Wednesday, 5th March
A point whose coordinates are both integers is called a lattice point. How many lattice points lie on the hyperbola
x^2-y^2=2000^2? (from AIME II, 2000)
(x-y)(x+y)=2000^2=2^8\cdot 5^6
Note that (x-y) and (x+y) are either both even or both odd. Since they multiply to an even number, they must both be even. We first give a factor of 2 to both (x-y) and (x+y). We have 2^6\cdot 5^6 left. Since there are 7\cdot 7=49 factors of 2^6\cdot5^6, and since both x and y can be negative, this gives us 49\cdot2=98 lattice points.
Thursday, 6th March
Let a and b be randomly selected three-digit integers and suppose a > b. We say that a is clearly bigger
than b if each digit of a is larger than the corresponding digit of b. If the probability that a is clearly
bigger than b is \frac{m}{n}, where m and n are relatively prime integers, compute m + n. (from Online Math Open Fall 2014)
Compute
\frac{\binom{9}{2} \cdot \binom{10}{2}^2}{\binom{900}{2}} = \frac{36 \cdot 45^2}{450 \cdot 899} = \frac{162}{899}.The numerator represents the number of ways to select a pair of hundreds digits, tens digits, and unit
digits in a pair of clearly bigger numbers. The denominator represents the total number of pairs a > b
of three-digit numbers. Hence the answer is 162 + 899 = \boxed{1061}.
Friday, 7th March
A circle is circumscribed around an isosceles triangle whose two congruent angles have degree measure x. Two points are chosen independently and uniformly at random on the circle, and a chord is drawn between them. The probability that the chord intersects the triangle is \frac{14}{25}. Find the difference between the largest and smallest possible values of x. (from AIME I, 2017)

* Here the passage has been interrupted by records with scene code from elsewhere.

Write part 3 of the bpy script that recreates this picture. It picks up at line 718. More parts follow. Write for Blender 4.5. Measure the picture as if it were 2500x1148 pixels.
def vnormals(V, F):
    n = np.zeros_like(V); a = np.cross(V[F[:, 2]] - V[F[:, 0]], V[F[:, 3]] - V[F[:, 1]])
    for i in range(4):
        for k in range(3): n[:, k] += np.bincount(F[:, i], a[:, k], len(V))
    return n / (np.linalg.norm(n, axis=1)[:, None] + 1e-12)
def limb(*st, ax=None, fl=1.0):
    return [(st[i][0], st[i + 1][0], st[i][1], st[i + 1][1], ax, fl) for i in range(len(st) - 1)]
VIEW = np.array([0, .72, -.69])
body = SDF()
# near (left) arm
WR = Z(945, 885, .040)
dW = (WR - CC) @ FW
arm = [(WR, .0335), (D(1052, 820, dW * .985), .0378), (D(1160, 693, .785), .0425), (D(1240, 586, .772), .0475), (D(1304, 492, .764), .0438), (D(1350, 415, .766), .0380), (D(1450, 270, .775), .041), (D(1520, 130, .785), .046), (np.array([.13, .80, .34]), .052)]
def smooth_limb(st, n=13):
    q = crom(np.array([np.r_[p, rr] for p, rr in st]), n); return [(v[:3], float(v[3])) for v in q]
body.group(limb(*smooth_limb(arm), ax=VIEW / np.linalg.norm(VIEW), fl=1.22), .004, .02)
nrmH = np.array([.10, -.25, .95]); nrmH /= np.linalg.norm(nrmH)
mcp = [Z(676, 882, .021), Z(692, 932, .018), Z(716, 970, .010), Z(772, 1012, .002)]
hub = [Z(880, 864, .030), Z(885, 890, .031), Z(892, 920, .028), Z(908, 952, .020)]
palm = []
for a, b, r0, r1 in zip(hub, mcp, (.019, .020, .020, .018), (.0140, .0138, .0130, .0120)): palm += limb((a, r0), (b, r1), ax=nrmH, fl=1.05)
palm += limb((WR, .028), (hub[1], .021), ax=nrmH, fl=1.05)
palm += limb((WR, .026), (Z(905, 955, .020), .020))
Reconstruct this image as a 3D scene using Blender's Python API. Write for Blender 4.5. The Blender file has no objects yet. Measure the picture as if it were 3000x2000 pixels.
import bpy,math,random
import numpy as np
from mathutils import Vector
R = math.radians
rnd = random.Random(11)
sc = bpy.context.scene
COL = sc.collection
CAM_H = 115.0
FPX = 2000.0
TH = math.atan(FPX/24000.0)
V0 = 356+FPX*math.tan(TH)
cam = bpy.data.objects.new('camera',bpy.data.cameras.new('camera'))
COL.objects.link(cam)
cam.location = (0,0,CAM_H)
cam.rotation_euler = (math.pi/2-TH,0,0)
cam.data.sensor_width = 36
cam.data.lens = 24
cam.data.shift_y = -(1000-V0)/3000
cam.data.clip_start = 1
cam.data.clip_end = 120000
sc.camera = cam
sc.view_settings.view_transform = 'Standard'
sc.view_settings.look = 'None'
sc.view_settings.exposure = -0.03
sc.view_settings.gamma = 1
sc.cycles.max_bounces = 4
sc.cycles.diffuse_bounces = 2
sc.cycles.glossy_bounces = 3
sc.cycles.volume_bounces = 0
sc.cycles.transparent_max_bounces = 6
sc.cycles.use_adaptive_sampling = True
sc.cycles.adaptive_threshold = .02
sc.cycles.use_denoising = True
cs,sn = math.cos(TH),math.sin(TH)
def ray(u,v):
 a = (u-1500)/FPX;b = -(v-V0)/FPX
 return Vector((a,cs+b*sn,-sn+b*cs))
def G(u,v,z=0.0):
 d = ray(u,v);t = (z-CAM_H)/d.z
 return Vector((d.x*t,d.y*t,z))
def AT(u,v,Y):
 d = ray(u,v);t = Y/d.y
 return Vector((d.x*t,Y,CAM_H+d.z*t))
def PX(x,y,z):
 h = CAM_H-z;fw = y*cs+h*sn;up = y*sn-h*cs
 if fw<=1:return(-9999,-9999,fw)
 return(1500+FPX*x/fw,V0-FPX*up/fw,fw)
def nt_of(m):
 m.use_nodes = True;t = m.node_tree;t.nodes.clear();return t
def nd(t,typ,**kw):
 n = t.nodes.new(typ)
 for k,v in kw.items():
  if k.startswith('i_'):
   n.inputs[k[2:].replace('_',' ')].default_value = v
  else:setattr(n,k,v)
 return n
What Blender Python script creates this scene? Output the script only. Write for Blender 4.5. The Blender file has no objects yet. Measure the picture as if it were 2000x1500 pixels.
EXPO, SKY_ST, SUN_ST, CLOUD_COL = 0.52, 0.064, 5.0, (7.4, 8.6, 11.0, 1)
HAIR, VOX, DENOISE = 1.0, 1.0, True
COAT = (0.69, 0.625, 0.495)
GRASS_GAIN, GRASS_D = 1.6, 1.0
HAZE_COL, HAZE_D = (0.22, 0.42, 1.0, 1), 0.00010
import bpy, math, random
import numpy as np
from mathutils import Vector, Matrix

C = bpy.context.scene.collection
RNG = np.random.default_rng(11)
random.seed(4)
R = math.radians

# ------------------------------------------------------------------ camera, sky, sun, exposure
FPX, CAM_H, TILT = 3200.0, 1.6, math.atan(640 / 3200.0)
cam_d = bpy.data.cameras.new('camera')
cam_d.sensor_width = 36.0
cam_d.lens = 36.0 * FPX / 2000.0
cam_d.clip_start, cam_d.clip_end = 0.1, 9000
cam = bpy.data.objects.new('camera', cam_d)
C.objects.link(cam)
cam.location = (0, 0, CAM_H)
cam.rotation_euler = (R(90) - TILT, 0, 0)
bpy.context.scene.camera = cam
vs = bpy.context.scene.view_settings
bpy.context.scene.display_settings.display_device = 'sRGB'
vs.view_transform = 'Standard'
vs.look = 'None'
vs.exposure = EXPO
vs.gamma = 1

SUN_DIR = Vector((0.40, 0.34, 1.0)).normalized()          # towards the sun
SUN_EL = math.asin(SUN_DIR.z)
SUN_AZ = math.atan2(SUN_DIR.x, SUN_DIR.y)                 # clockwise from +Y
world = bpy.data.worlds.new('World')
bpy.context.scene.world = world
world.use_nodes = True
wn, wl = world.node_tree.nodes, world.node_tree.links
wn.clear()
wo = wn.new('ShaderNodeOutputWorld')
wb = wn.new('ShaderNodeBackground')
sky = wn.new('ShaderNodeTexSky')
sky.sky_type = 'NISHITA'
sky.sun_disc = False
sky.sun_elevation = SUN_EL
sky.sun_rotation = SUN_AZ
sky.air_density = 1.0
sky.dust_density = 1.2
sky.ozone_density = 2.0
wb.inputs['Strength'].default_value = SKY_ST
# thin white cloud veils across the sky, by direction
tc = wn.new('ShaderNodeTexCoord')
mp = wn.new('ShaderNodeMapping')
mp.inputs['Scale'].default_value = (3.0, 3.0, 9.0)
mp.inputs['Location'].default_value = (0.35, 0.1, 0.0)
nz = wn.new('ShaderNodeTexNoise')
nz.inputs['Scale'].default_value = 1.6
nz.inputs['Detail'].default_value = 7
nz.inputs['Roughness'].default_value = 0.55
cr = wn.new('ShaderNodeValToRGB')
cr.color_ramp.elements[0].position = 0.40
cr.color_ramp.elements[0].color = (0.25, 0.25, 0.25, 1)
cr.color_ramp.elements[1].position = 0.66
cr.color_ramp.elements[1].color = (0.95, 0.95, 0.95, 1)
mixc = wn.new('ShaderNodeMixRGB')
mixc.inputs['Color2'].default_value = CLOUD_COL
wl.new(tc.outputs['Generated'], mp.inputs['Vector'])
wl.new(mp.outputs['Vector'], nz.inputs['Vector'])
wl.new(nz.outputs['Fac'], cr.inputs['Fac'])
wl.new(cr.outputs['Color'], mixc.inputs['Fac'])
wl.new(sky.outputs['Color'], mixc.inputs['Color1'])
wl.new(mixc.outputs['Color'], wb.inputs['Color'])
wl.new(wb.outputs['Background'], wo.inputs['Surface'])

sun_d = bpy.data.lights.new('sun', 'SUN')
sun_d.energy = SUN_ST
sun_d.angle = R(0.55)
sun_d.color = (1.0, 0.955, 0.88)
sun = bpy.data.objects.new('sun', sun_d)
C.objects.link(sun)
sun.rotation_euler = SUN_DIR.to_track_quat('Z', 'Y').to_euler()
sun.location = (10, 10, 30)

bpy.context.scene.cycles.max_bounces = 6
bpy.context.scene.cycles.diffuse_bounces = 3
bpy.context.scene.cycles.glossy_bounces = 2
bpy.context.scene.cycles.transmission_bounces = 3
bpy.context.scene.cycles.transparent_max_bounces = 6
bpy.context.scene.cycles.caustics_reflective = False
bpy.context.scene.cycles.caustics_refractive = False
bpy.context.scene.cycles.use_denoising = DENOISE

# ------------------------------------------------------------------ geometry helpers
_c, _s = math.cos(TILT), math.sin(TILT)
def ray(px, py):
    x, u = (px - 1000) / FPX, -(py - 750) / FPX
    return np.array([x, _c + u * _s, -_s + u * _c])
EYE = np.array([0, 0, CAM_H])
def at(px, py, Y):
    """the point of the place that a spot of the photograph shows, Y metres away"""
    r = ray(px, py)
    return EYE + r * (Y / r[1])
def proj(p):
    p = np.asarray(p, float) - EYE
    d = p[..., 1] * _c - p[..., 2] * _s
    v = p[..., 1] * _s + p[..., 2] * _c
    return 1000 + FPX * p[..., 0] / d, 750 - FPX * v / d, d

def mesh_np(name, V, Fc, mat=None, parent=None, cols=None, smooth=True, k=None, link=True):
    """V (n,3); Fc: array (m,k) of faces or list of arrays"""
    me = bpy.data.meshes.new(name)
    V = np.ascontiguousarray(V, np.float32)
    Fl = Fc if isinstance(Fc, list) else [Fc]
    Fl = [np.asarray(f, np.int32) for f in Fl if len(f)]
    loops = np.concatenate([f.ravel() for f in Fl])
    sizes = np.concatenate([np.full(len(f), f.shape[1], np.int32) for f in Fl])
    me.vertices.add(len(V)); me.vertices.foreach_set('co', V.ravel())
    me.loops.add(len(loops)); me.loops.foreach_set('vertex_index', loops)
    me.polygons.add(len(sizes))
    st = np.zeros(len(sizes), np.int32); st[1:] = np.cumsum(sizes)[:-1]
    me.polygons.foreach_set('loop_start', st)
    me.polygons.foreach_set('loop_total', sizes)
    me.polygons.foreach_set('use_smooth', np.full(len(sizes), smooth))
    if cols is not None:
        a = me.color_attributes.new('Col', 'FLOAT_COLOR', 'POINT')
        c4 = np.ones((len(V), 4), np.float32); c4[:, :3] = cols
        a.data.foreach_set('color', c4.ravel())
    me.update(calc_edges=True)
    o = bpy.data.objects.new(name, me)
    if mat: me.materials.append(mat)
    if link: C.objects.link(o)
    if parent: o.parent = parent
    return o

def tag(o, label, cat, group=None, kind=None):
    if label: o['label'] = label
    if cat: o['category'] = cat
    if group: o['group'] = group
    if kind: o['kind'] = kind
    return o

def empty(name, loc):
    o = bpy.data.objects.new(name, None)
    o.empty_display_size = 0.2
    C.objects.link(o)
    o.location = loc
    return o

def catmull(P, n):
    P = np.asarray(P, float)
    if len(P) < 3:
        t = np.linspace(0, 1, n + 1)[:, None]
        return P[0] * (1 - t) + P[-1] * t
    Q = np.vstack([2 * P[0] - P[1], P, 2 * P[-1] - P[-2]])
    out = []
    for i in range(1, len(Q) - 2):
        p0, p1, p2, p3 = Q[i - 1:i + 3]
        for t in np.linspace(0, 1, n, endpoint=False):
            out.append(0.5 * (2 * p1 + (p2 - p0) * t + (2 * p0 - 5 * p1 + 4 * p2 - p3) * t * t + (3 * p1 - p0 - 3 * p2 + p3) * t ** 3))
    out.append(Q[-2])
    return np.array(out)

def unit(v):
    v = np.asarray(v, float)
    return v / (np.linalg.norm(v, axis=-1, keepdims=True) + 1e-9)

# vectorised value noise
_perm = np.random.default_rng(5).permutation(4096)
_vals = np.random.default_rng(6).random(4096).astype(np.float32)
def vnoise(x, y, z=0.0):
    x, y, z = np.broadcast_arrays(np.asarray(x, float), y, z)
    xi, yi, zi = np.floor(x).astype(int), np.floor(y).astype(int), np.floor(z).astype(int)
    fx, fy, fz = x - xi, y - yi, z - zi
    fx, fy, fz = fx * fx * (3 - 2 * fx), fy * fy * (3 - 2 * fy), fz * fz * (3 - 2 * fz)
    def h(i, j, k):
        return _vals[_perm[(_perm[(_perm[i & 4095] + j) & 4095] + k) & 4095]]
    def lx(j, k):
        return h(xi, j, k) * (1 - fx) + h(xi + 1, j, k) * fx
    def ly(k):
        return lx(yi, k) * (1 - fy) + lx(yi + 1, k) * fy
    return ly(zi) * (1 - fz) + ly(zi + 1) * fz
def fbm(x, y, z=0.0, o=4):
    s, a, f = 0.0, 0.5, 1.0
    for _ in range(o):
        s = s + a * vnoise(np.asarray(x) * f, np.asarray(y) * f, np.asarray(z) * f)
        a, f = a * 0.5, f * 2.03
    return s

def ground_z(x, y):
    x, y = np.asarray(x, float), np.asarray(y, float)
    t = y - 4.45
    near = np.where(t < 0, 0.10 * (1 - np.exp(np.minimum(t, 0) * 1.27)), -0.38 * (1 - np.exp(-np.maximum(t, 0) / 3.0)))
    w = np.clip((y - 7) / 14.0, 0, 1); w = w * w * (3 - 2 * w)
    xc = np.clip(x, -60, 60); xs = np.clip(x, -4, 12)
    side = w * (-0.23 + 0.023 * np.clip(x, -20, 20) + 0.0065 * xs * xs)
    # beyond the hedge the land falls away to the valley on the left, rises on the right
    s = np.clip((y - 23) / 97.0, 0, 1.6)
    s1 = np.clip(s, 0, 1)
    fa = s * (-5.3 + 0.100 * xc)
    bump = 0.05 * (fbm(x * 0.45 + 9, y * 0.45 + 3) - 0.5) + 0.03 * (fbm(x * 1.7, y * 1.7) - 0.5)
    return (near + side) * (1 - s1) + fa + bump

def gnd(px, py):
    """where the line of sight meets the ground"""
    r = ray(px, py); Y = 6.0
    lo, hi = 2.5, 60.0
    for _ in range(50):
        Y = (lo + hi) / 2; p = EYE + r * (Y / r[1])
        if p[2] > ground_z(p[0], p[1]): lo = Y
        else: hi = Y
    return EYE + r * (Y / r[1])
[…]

The probability that the chord doesn’t intersect the triangle is \frac{11}{25}. The only way this can happen is if the two points are chosen on the same arc between two of the triangle vertices. The probability that a point is chosen on one of the arcs opposite one of the base angles is \frac{2x}{360}=\frac x{180} (this comes from the Central Angle Theorem, which states that the central angle from two points on a circle is always twice the inscribed angle from those two points), and the probability that a point is chosen on the arc between the two base angles is \frac{180-2x}{180}. Therefore, we can write 2\left(\frac x{180}\right)^2+\left(\frac{180-2x}{180}\right)^2=\frac{11}{25}. This simplifies to x^2-120x+3024=0 (note that the simplification is quite tedious) which factors as (x-84)(x-36)=0. So x=84,36. The difference between these is \boxed{48}.
Tip 1: It might help to simplify the algebra if you make the substitution y = \frac{x}{180}, solve for y and then multiply by 180 to get x.
Tip 2: We actually do not need to spend time factoring x^2-120x+3024. Since the problem asks for |x_1-x_2|, where x_1 and x_2 are the roots of the quadratic, we can note that (x_1-x_2)^2=(x_1+x_2)^2-4x_1x_2. Vieta’s gives us x_1+x_2=120 and x_1 x_2 = 3024. Plugging this into the above equation and simplifying gives us (x_1-x_2)^2=2304, or |x_1-x_2|=48.
Our answer is then \boxed{48}.
Frequently Asked Questions
What kinds of maths can I expect to come up? We can’t tell you! A lot of the maths will be familiar and just use familiar tools in creative ways. Some of the maths will be new, but will be accessible to you. Make sure you’re comfortable with using the mathematicals tools in the syllabus.